Republican mayoral candidate Tony Washington spoke out against the city’s plan to amend the Historic and Preservation law in order to demolish the white house, which would prevent the Historic and Preservation board members from making a judgment on the issue.

“This does not have to be done by amending our city charter,” Washington said. Resident Tina Bongar agreed with Washington, saying she was probably in favor of the fire station but worried about the cost and was certainly against amending the local law.

 “It’s never going to be a good time,” Varella said. "I can come back here five years from today and there is going to be opposition, it may not be the same people that are here today, but there is going to be opposition—there always is.

“I would just try to urge the people to sit down, think the process out a little bit, see what we are talking about and that there is a real need for this in the City of Peekskill.”

 City officials will accept comments and questions on the project until July 5 and then create a document of responses to be added to the proposal.
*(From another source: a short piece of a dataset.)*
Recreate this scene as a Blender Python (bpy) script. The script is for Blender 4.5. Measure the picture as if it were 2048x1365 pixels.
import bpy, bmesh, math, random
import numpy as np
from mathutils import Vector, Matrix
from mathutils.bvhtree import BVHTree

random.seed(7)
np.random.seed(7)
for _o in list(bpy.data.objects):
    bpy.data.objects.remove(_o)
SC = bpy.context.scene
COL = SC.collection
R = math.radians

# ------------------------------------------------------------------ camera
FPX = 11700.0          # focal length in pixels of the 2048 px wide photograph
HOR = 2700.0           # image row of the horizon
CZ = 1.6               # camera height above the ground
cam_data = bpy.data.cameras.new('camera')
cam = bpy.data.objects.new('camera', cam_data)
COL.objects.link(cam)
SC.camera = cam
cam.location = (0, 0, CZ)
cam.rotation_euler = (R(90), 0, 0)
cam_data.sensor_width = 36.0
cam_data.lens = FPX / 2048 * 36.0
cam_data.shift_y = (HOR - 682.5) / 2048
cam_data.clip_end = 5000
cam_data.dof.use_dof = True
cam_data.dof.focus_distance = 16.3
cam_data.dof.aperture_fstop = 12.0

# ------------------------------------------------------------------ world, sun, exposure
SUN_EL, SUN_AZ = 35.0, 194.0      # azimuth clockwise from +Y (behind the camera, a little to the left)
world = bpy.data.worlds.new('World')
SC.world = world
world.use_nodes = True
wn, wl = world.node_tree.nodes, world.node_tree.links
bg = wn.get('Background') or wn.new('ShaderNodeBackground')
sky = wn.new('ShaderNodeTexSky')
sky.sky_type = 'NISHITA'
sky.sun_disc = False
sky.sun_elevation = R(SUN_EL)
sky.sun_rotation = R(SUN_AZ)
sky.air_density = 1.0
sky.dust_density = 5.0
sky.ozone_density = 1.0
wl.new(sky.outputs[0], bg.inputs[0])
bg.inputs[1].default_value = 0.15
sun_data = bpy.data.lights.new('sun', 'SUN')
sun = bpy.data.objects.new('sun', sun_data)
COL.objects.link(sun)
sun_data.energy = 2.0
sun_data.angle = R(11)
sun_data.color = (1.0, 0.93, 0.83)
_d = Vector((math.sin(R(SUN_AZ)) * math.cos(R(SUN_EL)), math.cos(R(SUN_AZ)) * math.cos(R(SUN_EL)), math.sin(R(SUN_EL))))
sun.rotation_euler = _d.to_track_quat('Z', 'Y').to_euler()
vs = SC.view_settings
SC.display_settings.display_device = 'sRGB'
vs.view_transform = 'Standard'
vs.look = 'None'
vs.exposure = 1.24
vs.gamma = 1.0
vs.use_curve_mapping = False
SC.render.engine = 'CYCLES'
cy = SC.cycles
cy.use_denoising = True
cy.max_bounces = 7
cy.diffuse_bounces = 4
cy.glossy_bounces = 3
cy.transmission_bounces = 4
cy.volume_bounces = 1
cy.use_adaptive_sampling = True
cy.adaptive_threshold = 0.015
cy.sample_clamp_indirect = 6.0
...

Contact the city clerk's office to send a question or concern. Let us know what you think in the comments of this article.

Read more on the city’s plans for the firehouse in a Patch article on the land acquisition  and on the city’s website here.


Editor's Note: This article has been changed to report the Peekskill Fire Department employs 24 career firefighters, not 36.

leesther brown June 29, 2011 at 04:09 AM
Let the Voters decide...What are they afraid of?!!!
Barbara LoPrete June 29, 2011 at 11:55 AM
I agree with Leesther - this enormous expense should be put to a public referendum - let the people who are footing the bill decide if now is the time for this great expense. Liz, you failed to mention in your article the cost of the bond for the Karta property - which will only pay for the property - not its remediation. Another enormous burden for the taxpayers of this city. Also, it should be mentioned that Mr Finn's calculations have consistently proven to be overly optimistic, which was evidenced by the fact that they project a revenue stream from the transfer tax that has no basis in reality.
Patty Villanova June 29, 2011 at 01:05 PM
Mr. Mitchell is currently working with the Put Valley FD to construct one of these Taj Mahals in our town. The truth is that the Peekskill project is nothing more than a disgusting ploy by Foster & the other politicos for votes from the emergency services voting bloc. There is NO good reason for a new firehouse other than to create a country club for the "brave heroes." Does anyone know the truth about how many fires there are, how many buildings saved? Where is the justification for violating the laws, eminent domain, further destroying the Downtown and confiscating people's money through an illegal transfer tax? Why aren't the people being allowed to vote? Just as in PV- Foster & Co. have concocted a back-door borrowing scheme that violates the most basic constitutional principles. Make no mistake about it- this is a pure, unmitigated power grab by Foster and the big government elites who view Peek. as their own personal feeding trough. Within 5 years there will be no more retail and very few privately owned businesses Downtown. They are being pushed out by the Poverty- Big Government industry-- Health Center, Preservation Comp., Fire Dept., Social Services, senior & low income housing, et al. That's where the $$$$ is.
jo July 01, 2011 at 12:39 PM
wow..it seems behemoth.. so out of character of the area..can not a less intrusive design have been formulated.. ugh.. just on the look of it I am against it..
suzanne July 01, 2011 at 01:22 PM
I 'd like to know the fire stats in Peekskill. Do they warrent the construction of a massive new fire station? This decision should definitely be put to a public referendum. As for the site chosen...why not build it on Washington Street where there is already a fire house and unused land? A massive FH does not belong in the artist district.